[AIM OF THE TASK]
Return every line of the material exactly.
==============================
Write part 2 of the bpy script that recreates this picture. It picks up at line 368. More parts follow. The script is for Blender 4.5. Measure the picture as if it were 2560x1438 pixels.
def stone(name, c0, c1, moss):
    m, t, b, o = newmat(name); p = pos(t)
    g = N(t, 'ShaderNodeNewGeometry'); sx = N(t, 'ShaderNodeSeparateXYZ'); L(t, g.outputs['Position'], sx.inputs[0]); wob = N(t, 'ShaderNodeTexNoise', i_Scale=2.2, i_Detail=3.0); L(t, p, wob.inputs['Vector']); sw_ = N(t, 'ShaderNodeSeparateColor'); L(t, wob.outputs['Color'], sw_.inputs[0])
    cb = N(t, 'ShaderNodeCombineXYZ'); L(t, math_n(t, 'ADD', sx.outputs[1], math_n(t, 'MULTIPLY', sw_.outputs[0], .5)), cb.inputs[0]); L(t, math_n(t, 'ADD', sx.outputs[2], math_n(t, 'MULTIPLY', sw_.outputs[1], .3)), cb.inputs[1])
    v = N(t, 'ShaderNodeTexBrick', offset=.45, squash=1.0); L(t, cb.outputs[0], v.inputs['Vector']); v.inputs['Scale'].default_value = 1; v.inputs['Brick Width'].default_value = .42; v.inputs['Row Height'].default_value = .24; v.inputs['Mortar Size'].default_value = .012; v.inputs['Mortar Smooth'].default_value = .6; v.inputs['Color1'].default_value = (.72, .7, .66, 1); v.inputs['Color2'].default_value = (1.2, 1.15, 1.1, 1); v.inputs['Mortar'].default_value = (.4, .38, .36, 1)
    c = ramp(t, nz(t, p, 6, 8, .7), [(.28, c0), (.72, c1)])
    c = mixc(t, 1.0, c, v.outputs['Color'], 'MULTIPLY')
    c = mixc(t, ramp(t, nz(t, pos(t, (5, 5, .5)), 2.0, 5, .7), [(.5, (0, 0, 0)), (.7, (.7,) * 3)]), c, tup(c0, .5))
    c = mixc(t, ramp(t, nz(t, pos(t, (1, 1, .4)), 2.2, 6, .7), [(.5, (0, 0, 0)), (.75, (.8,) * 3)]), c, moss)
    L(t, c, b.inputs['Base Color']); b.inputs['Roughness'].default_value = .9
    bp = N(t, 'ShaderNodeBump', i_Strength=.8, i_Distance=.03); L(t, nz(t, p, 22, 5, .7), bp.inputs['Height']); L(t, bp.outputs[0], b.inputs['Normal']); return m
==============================
[OUTPUT FOR THIS TASK]
Write part 2 of the bpy script that recreates this picture. It picks up at line 368. More parts follow. The script is for Blender 4.5. Measure the picture as if it were 2560x1438 pixels.
def stone(name, c0, c1, moss):
    m, t, b, o = newmat(name); p = pos(t)
    g = N(t, 'ShaderNodeNewGeometry'); sx = N(t, 'ShaderNodeSeparateXYZ'); L(t, g.outputs['Position'], sx.inputs[0]); wob = N(t, 'ShaderNodeTexNoise', i_Scale=2.2, i_Detail=3.0); L(t, p, wob.inputs['Vector']); sw_ = N(t, 'ShaderNodeSeparateColor'); L(t, wob.outputs['Color'], sw_.inputs[0])
    cb = N(t, 'ShaderNodeCombineXYZ'); L(t, math_n(t, 'ADD', sx.outputs[1], math_n(t, 'MULTIPLY', sw_.outputs[0], .5)), cb.inputs[0]); L(t, math_n(t, 'ADD', sx.outputs[2], math_n(t, 'MULTIPLY', sw_.outputs[1], .3)), cb.inputs[1])
    v = N(t, 'ShaderNodeTexBrick', offset=.45, squash=1.0); L(t, cb.outputs[0], v.inputs['Vector']); v.inputs['Scale'].default_value = 1; v.inputs['Brick Width'].default_value = .42; v.inputs['Row Height'].default_value = .24; v.inputs['Mortar Size'].default_value = .012; v.inputs['Mortar Smooth'].default_value = .6; v.inputs['Color1'].default_value = (.72, .7, .66, 1); v.inputs['Color2'].default_value = (1.2, 1.15, 1.1, 1); v.inputs['Mortar'].default_value = (.4, .38, .36, 1)
    c = ramp(t, nz(t, p, 6, 8, .7), [(.28, c0), (.72, c1)])
    c = mixc(t, 1.0, c, v.outputs['Color'], 'MULTIPLY')
    c = mixc(t, ramp(t, nz(t, pos(t, (5, 5, .5)), 2.0, 5, .7), [(.5, (0, 0, 0)), (.7, (.7,) * 3)]), c, tup(c0, .5))
    c = mixc(t, ramp(t, nz(t, pos(t, (1, 1, .4)), 2.2, 6, .7), [(.5, (0, 0, 0)), (.75, (.8,) * 3)]), c, moss)
    L(t, c, b.inputs['Base Color']); b.inputs['Roughness'].default_value = .9
    bp = N(t, 'ShaderNodeBump', i_Strength=.8, i_Distance=.03); L(t, nz(t, p, 22, 5, .7), bp.inputs['Height']); L(t, bp.outputs[0], b.inputs['Normal']); return m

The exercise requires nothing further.